EXERCISE - Seek out every line containing the word "picture", and copy each.

SUPPLIED RECORDS -
▼
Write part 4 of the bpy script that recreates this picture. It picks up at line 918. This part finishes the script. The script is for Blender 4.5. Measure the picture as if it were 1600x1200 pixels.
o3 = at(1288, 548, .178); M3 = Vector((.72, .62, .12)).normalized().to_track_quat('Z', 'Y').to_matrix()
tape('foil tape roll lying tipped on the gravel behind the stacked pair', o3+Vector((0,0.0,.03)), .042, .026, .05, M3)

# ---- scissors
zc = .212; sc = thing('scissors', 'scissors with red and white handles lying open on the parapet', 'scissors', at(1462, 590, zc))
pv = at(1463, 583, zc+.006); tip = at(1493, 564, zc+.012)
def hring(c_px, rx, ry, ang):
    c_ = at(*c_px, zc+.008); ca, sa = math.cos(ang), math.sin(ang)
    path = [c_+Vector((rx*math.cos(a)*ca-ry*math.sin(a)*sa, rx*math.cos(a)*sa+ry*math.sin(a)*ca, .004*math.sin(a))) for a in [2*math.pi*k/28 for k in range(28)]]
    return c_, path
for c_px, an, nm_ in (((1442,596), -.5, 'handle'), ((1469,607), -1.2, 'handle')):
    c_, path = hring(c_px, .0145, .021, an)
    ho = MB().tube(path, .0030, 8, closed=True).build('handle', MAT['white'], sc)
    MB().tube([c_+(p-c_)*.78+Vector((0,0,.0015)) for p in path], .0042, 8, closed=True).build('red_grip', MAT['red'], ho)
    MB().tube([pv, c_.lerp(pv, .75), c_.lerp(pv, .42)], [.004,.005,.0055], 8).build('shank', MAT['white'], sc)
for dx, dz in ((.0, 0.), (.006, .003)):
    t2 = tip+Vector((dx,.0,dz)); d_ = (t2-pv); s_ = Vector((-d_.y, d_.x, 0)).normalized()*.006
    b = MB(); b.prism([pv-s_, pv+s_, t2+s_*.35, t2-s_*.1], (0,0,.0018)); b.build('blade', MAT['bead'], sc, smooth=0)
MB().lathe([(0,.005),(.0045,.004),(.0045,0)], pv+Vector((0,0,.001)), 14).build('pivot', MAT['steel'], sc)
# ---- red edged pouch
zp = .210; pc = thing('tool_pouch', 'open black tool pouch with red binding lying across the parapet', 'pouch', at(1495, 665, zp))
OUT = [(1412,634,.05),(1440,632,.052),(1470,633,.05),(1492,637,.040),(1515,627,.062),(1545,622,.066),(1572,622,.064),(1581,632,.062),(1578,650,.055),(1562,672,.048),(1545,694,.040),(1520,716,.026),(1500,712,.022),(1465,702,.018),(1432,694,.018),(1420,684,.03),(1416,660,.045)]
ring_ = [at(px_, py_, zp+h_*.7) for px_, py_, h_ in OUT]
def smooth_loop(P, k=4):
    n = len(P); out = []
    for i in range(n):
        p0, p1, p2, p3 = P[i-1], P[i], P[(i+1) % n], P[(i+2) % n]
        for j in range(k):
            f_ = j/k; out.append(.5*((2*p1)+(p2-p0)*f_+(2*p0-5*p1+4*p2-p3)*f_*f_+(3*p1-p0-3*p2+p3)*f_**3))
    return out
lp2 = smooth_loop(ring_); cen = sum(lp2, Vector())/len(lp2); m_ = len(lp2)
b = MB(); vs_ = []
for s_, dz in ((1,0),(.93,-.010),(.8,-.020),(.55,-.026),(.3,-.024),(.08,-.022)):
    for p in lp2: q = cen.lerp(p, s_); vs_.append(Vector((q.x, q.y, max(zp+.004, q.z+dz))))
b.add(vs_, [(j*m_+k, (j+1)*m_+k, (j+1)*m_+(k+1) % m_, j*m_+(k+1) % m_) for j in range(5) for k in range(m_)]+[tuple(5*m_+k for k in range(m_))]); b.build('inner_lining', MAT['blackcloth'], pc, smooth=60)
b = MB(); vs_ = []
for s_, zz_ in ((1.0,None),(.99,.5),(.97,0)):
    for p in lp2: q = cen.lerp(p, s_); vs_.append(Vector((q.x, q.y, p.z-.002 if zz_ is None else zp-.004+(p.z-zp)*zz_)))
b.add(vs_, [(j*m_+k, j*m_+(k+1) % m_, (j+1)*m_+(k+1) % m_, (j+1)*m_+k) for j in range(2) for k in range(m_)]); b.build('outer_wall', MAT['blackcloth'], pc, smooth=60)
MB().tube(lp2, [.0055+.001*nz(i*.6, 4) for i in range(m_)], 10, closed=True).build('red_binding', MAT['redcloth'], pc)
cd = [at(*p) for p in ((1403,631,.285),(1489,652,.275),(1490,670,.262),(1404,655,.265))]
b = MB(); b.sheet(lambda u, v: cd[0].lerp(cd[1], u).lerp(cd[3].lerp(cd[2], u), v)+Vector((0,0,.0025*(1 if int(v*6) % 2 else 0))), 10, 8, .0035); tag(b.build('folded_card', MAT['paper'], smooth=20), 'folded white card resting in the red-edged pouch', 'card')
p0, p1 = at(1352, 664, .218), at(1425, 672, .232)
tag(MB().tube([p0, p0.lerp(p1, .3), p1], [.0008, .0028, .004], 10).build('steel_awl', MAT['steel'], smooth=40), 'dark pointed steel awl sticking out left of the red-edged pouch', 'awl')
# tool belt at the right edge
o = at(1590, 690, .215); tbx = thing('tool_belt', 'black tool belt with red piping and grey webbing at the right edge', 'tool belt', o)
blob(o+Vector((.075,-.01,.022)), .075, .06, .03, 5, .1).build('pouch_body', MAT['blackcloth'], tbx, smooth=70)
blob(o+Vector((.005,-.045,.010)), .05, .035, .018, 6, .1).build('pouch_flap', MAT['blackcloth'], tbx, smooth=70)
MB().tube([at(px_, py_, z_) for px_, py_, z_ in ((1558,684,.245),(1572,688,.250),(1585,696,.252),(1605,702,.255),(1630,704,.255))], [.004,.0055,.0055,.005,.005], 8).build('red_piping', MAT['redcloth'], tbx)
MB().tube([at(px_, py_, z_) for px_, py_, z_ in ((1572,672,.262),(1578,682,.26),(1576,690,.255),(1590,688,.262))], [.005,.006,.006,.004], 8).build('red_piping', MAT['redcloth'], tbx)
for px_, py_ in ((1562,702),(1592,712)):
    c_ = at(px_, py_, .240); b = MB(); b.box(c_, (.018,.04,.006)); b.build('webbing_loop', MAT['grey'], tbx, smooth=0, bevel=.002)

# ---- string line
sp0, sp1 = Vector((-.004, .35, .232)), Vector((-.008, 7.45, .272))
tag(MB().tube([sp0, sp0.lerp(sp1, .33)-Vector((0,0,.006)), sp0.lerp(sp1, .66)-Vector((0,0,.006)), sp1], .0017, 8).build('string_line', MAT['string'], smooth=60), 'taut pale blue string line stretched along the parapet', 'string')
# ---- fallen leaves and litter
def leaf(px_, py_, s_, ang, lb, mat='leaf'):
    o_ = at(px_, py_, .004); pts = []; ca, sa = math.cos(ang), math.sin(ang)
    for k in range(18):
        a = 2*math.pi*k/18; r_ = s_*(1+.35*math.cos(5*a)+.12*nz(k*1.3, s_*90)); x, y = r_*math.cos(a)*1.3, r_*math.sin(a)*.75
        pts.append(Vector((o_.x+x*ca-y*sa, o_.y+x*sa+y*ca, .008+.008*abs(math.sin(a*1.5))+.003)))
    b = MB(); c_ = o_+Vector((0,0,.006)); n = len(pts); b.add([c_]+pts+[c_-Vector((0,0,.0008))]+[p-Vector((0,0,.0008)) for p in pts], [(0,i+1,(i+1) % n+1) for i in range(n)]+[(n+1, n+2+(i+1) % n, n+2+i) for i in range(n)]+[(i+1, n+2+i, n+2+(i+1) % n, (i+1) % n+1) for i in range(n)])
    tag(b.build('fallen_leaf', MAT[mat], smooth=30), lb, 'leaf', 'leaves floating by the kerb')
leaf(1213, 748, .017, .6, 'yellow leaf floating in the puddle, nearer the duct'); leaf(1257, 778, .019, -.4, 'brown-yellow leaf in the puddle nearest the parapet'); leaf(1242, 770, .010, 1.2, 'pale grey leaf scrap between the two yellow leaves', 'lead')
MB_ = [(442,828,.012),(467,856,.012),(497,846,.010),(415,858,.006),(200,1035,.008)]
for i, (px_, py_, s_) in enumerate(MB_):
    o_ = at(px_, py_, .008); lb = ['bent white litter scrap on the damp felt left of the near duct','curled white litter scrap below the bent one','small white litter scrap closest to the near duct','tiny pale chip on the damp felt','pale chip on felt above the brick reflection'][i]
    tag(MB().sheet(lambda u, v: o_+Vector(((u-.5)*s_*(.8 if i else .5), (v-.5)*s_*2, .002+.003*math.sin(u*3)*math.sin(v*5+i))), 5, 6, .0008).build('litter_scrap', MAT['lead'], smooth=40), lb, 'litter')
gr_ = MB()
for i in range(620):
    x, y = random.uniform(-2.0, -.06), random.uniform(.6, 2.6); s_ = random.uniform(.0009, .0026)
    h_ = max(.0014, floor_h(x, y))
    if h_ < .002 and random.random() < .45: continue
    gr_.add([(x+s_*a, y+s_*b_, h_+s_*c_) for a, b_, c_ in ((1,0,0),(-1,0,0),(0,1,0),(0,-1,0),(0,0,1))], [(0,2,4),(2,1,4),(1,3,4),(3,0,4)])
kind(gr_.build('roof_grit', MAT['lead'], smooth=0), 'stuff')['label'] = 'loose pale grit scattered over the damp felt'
▲
▼
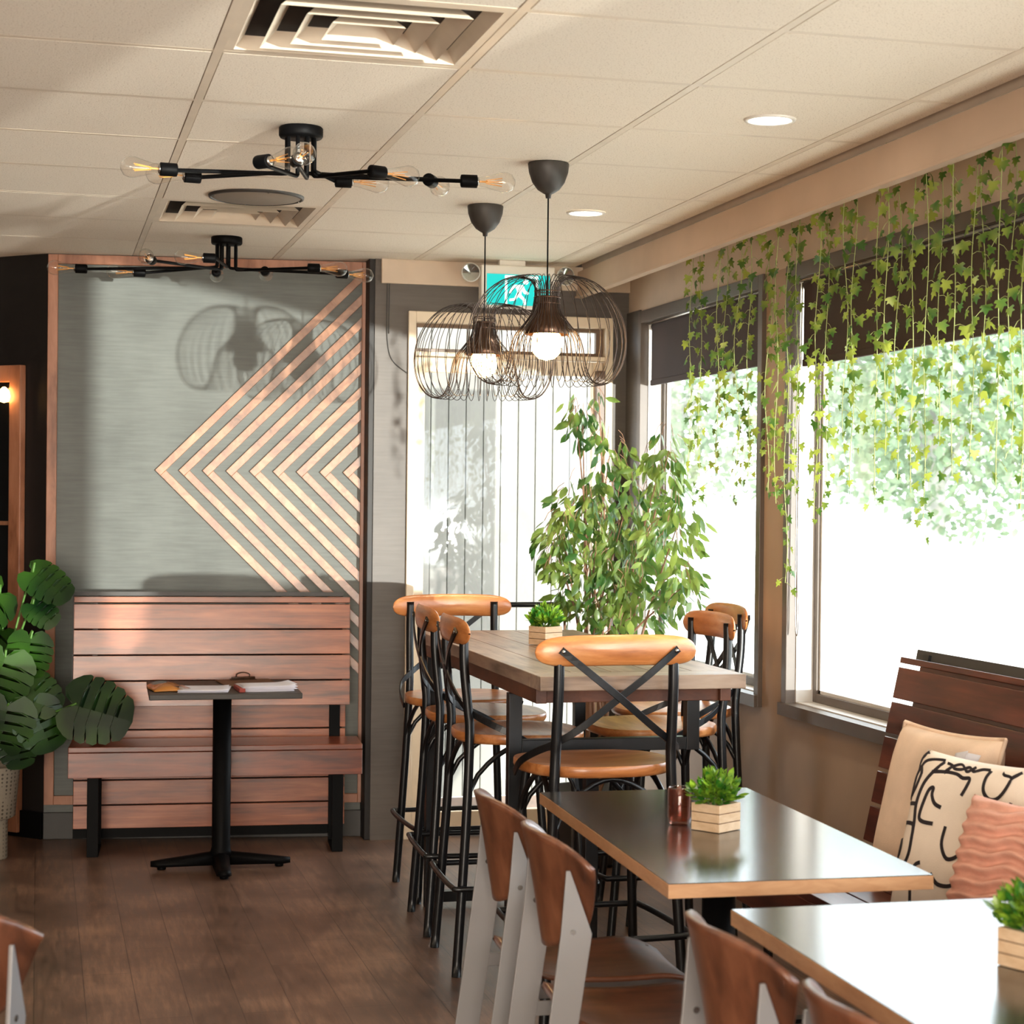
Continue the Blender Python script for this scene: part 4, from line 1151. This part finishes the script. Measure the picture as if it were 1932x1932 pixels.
▲
THE ANSWER -
Write part 4 of the bpy script that recreates this picture. It picks up at line 918. This part finishes the script. The script is for Blender 4.5. Measure the picture as if it were 1600x1200 pixels.
Continue the Blender Python script for this scene: part 4, from line 1151. This part finishes the script. Measure the picture as if it were 1932x1932 pixels.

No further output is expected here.